La spinta più incoraggiante per la riforma potrebbe essere la paura di ciò che accadrebbe se non avvenisse. Pochi si aspettano che l'eccesso di capacità nei mercati petroliferi possa durare molto più di un anno o due, dopo di che i prezzi del greggio potrebbero cadere a picco. Eppure la saturazione nel mercato del GNL potrebbe durare fino alla decada del 2020, nel qual caso la disparità tra prezzo a pronti e prezzo indicizzato sul petrolio potrebbe gonfiarsi e gli acquirenti si opporrebbero.
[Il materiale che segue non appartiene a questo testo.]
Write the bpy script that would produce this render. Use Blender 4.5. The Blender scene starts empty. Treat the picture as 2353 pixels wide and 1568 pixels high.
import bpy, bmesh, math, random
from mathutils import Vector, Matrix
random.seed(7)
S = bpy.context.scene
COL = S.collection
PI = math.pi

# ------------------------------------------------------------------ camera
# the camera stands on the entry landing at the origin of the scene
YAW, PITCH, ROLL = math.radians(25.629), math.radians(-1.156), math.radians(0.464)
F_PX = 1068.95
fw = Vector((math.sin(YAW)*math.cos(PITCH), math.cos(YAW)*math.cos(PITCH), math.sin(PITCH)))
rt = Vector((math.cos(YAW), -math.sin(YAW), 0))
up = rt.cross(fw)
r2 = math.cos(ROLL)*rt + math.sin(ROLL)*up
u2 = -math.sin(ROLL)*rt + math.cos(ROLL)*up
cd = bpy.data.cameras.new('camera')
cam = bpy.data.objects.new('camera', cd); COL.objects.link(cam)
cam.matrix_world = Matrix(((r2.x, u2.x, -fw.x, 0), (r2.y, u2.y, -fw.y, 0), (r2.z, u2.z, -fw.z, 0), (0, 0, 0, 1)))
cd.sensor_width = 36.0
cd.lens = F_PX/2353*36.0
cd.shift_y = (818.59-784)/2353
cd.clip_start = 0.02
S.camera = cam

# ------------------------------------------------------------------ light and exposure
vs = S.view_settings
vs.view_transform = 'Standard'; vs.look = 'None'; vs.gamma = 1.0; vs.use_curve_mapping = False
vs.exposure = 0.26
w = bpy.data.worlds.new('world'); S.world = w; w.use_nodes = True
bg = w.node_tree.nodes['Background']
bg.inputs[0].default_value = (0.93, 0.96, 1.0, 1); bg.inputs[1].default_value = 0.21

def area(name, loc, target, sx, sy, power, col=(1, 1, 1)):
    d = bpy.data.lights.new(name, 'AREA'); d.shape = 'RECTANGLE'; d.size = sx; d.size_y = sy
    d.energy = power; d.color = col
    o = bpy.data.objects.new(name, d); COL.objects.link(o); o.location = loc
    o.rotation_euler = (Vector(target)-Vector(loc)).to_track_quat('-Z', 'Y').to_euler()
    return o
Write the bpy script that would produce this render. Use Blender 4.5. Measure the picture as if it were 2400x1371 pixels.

Anche altre materie prime hanno attraversato sconvolgimenti simili quando i prezzi a pronti discostavano dai contratti a lungo termine. Il sistema dei "prezzi pubblicati" per il petrolio, è crollato negli anni '70. Il mercato del ferro a pronti ha ricevuto una spinta, conseguente al crollo della domanda, durante la crisi finanziaria del 2008-09.

Sia i produttori che i consumatori sembrano essere pronti per la battaglia. Il 27 gennaio, gli azionisti della Royal Dutch Shell, una grande del petrolio anglo-olandese, hanno dato la loro approvazione per l'acquisto, da 35 miliardi di dollari, della BG (già British Gas). L'accordo creerà un leader mondiale indiscusso del GNL. D'altra parte, la TEPCO e la Chubu Electric, due imprese giapponesi, hanno unito le forze per creare l'acquirente di GNL più grande al mondo, così da poter richiedere condizioni migliori ai fornitori, inclusi i contratti a pronti. Sarà una battaglia lunga e dura. Ma i giorni dei contratti legati al petrolio sembrano essere contati.